**Supplied information**
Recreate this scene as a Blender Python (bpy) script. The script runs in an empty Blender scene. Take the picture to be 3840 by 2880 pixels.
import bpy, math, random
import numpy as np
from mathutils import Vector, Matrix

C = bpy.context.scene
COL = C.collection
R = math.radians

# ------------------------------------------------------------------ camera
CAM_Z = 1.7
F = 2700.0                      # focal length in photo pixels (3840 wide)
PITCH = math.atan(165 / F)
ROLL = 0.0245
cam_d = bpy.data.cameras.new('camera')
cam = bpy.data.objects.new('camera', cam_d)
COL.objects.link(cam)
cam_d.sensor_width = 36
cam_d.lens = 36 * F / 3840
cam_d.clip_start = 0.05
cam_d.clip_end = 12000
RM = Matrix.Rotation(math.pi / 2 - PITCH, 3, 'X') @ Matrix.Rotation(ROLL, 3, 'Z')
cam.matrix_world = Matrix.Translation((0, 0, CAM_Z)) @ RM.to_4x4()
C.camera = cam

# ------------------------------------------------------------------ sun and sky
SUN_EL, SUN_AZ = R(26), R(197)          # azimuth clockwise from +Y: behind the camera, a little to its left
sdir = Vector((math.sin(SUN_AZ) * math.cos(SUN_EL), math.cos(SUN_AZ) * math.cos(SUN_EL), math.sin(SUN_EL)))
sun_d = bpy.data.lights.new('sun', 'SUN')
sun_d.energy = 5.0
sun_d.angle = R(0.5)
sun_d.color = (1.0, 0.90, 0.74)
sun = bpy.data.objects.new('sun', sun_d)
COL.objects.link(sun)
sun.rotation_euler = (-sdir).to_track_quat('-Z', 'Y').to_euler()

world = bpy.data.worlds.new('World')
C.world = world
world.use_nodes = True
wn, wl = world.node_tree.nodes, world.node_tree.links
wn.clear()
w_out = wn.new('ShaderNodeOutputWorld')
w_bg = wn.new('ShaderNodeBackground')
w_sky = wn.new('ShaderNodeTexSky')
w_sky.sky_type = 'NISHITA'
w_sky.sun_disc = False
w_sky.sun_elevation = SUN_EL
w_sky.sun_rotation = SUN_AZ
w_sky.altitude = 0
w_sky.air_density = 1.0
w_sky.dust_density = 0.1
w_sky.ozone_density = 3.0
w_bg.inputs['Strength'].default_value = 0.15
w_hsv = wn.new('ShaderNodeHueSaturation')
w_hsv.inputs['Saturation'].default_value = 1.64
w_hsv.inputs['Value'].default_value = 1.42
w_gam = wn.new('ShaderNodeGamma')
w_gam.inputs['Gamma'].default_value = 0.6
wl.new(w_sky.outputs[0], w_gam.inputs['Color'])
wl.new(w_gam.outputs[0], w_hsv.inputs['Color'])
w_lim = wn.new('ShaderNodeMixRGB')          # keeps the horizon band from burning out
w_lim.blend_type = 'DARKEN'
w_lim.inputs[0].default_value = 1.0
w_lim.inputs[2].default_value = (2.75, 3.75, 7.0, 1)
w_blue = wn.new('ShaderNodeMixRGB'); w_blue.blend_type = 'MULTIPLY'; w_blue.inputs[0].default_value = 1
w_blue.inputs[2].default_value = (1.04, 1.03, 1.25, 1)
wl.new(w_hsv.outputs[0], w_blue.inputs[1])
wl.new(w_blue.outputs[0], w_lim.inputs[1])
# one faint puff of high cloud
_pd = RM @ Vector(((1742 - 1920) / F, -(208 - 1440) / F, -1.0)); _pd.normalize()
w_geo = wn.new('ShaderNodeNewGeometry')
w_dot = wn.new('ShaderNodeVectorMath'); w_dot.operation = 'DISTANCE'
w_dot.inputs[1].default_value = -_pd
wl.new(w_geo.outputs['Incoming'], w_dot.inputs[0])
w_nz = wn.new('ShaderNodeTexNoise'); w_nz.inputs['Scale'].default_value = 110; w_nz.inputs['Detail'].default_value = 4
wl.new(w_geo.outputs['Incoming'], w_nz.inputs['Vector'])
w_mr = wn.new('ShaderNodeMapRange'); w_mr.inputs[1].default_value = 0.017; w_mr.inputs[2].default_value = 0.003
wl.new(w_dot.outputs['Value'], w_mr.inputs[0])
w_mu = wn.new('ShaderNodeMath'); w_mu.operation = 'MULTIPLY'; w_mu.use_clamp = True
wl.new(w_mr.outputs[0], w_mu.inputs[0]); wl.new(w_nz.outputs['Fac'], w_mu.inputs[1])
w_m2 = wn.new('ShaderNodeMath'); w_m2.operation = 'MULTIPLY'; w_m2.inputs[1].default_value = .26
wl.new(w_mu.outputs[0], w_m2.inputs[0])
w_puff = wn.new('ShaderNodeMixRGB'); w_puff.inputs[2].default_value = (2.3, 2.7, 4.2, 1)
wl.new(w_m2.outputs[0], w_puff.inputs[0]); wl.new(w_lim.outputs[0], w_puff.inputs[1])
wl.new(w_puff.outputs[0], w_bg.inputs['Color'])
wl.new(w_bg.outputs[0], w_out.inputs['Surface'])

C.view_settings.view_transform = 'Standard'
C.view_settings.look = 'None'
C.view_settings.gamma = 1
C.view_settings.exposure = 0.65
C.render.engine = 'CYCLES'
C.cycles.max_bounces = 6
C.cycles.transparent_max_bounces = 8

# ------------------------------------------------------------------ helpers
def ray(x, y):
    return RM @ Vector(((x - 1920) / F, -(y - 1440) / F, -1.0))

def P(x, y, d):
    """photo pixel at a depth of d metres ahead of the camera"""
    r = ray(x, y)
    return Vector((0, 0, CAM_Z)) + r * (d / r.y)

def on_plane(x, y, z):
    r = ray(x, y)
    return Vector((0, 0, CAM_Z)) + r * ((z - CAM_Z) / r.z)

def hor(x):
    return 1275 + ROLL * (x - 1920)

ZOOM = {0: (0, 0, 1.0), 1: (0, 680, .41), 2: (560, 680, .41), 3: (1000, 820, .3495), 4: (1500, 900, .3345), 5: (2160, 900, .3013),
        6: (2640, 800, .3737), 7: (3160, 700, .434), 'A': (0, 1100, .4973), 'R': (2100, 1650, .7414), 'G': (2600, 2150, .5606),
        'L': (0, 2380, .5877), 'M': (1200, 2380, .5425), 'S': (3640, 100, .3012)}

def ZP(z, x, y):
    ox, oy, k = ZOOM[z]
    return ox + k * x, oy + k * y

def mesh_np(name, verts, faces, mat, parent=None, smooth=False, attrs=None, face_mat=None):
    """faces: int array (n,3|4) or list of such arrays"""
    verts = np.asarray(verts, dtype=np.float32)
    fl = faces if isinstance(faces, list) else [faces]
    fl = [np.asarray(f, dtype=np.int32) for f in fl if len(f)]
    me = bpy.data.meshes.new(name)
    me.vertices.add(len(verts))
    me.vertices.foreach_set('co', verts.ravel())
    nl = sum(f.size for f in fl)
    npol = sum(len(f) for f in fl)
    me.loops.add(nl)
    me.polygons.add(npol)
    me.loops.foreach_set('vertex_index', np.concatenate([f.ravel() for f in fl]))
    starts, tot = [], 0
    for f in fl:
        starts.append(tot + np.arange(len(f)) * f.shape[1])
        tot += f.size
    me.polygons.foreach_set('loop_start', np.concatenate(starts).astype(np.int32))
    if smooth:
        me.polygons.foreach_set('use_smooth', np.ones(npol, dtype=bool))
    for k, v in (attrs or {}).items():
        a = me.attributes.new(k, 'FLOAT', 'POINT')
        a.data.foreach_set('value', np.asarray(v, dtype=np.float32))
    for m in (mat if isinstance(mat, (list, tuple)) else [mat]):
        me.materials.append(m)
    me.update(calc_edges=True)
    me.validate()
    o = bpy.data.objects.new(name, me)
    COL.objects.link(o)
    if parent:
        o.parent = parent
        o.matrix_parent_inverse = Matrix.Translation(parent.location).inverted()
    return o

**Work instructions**
Output all of the data again. Match it exactly.

**Exercise answer**
Recreate this scene as a Blender Python (bpy) script. The script runs in an empty Blender scene. Take the picture to be 3840 by 2880 pixels.
import bpy, math, random
import numpy as np
from mathutils import Vector, Matrix

C = bpy.context.scene
COL = C.collection
R = math.radians

# ------------------------------------------------------------------ camera
CAM_Z = 1.7
F = 2700.0                      # focal length in photo pixels (3840 wide)
PITCH = math.atan(165 / F)
ROLL = 0.0245
cam_d = bpy.data.cameras.new('camera')
cam = bpy.data.objects.new('camera', cam_d)
COL.objects.link(cam)
cam_d.sensor_width = 36
cam_d.lens = 36 * F / 3840
cam_d.clip_start = 0.05
cam_d.clip_end = 12000
RM = Matrix.Rotation(math.pi / 2 - PITCH, 3, 'X') @ Matrix.Rotation(ROLL, 3, 'Z')
cam.matrix_world = Matrix.Translation((0, 0, CAM_Z)) @ RM.to_4x4()
C.camera = cam

# ------------------------------------------------------------------ sun and sky
SUN_EL, SUN_AZ = R(26), R(197)          # azimuth clockwise from +Y: behind the camera, a little to its left
sdir = Vector((math.sin(SUN_AZ) * math.cos(SUN_EL), math.cos(SUN_AZ) * math.cos(SUN_EL), math.sin(SUN_EL)))
sun_d = bpy.data.lights.new('sun', 'SUN')
sun_d.energy = 5.0
sun_d.angle = R(0.5)
sun_d.color = (1.0, 0.90, 0.74)
sun = bpy.data.objects.new('sun', sun_d)
COL.objects.link(sun)
sun.rotation_euler = (-sdir).to_track_quat('-Z', 'Y').to_euler()

world = bpy.data.worlds.new('World')
C.world = world
world.use_nodes = True
wn, wl = world.node_tree.nodes, world.node_tree.links
wn.clear()
w_out = wn.new('ShaderNodeOutputWorld')
w_bg = wn.new('ShaderNodeBackground')
w_sky = wn.new('ShaderNodeTexSky')
w_sky.sky_type = 'NISHITA'
w_sky.sun_disc = False
w_sky.sun_elevation = SUN_EL
w_sky.sun_rotation = SUN_AZ
w_sky.altitude = 0
w_sky.air_density = 1.0
w_sky.dust_density = 0.1
w_sky.ozone_density = 3.0
w_bg.inputs['Strength'].default_value = 0.15
w_hsv = wn.new('ShaderNodeHueSaturation')
w_hsv.inputs['Saturation'].default_value = 1.64
w_hsv.inputs['Value'].default_value = 1.42
w_gam = wn.new('ShaderNodeGamma')
w_gam.inputs['Gamma'].default_value = 0.6
wl.new(w_sky.outputs[0], w_gam.inputs['Color'])
wl.new(w_gam.outputs[0], w_hsv.inputs['Color'])
w_lim = wn.new('ShaderNodeMixRGB')          # keeps the horizon band from burning out
w_lim.blend_type = 'DARKEN'
w_lim.inputs[0].default_value = 1.0
w_lim.inputs[2].default_value = (2.75, 3.75, 7.0, 1)
w_blue = wn.new('ShaderNodeMixRGB'); w_blue.blend_type = 'MULTIPLY'; w_blue.inputs[0].default_value = 1
w_blue.inputs[2].default_value = (1.04, 1.03, 1.25, 1)
wl.new(w_hsv.outputs[0], w_blue.inputs[1])
wl.new(w_blue.outputs[0], w_lim.inputs[1])
# one faint puff of high cloud
_pd = RM @ Vector(((1742 - 1920) / F, -(208 - 1440) / F, -1.0)); _pd.normalize()
w_geo = wn.new('ShaderNodeNewGeometry')
w_dot = wn.new('ShaderNodeVectorMath'); w_dot.operation = 'DISTANCE'
w_dot.inputs[1].default_value = -_pd
wl.new(w_geo.outputs['Incoming'], w_dot.inputs[0])
w_nz = wn.new('ShaderNodeTexNoise'); w_nz.inputs['Scale'].default_value = 110; w_nz.inputs['Detail'].default_value = 4
wl.new(w_geo.outputs['Incoming'], w_nz.inputs['Vector'])
w_mr = wn.new('ShaderNodeMapRange'); w_mr.inputs[1].default_value = 0.017; w_mr.inputs[2].default_value = 0.003
wl.new(w_dot.outputs['Value'], w_mr.inputs[0])
w_mu = wn.new('ShaderNodeMath'); w_mu.operation = 'MULTIPLY'; w_mu.use_clamp = True
wl.new(w_mr.outputs[0], w_mu.inputs[0]); wl.new(w_nz.outputs['Fac'], w_mu.inputs[1])
w_m2 = wn.new('ShaderNodeMath'); w_m2.operation = 'MULTIPLY'; w_m2.inputs[1].default_value = .26
wl.new(w_mu.outputs[0], w_m2.inputs[0])
w_puff = wn.new('ShaderNodeMixRGB'); w_puff.inputs[2].default_value = (2.3, 2.7, 4.2, 1)
wl.new(w_m2.outputs[0], w_puff.inputs[0]); wl.new(w_lim.outputs[0], w_puff.inputs[1])
wl.new(w_puff.outputs[0], w_bg.inputs['Color'])
wl.new(w_bg.outputs[0], w_out.inputs['Surface'])

C.view_settings.view_transform = 'Standard'
C.view_settings.look = 'None'
C.view_settings.gamma = 1
C.view_settings.exposure = 0.65
C.render.engine = 'CYCLES'
C.cycles.max_bounces = 6
C.cycles.transparent_max_bounces = 8

# ------------------------------------------------------------------ helpers
def ray(x, y):
    return RM @ Vector(((x - 1920) / F, -(y - 1440) / F, -1.0))

def P(x, y, d):
    """photo pixel at a depth of d metres ahead of the camera"""
    r = ray(x, y)
    return Vector((0, 0, CAM_Z)) + r * (d / r.y)

def on_plane(x, y, z):
    r = ray(x, y)
    return Vector((0, 0, CAM_Z)) + r * ((z - CAM_Z) / r.z)

def hor(x):
    return 1275 + ROLL * (x - 1920)

ZOOM = {0: (0, 0, 1.0), 1: (0, 680, .41), 2: (560, 680, .41), 3: (1000, 820, .3495), 4: (1500, 900, .3345), 5: (2160, 900, .3013),
        6: (2640, 800, .3737), 7: (3160, 700, .434), 'A': (0, 1100, .4973), 'R': (2100, 1650, .7414), 'G': (2600, 2150, .5606),
        'L': (0, 2380, .5877), 'M': (1200, 2380, .5425), 'S': (3640, 100, .3012)}

def ZP(z, x, y):
    ox, oy, k = ZOOM[z]
    return ox + k * x, oy + k * y

def mesh_np(name, verts, faces, mat, parent=None, smooth=False, attrs=None, face_mat=None):
    """faces: int array (n,3|4) or list of such arrays"""
    verts = np.asarray(verts, dtype=np.float32)
    fl = faces if isinstance(faces, list) else [faces]
    fl = [np.asarray(f, dtype=np.int32) for f in fl if len(f)]
    me = bpy.data.meshes.new(name)
    me.vertices.add(len(verts))
    me.vertices.foreach_set('co', verts.ravel())
    nl = sum(f.size for f in fl)
    npol = sum(len(f) for f in fl)
    me.loops.add(nl)
    me.polygons.add(npol)
    me.loops.foreach_set('vertex_index', np.concatenate([f.ravel() for f in fl]))
    starts, tot = [], 0
    for f in fl:
        starts.append(tot + np.arange(len(f)) * f.shape[1])
        tot += f.size
    me.polygons.foreach_set('loop_start', np.concatenate(starts).astype(np.int32))
    if smooth:
        me.polygons.foreach_set('use_smooth', np.ones(npol, dtype=bool))
    for k, v in (attrs or {}).items():
        a = me.attributes.new(k, 'FLOAT', 'POINT')
        a.data.foreach_set('value', np.asarray(v, dtype=np.float32))
    for m in (mat if isinstance(mat, (list, tuple)) else [mat]):
        me.materials.append(m)
    me.update(calc_edges=True)
    me.validate()
    o = bpy.data.objects.new(name, me)
    COL.objects.link(o)
    if parent:
        o.parent = parent
        o.matrix_parent_inverse = Matrix.Translation(parent.location).inverted()
    return o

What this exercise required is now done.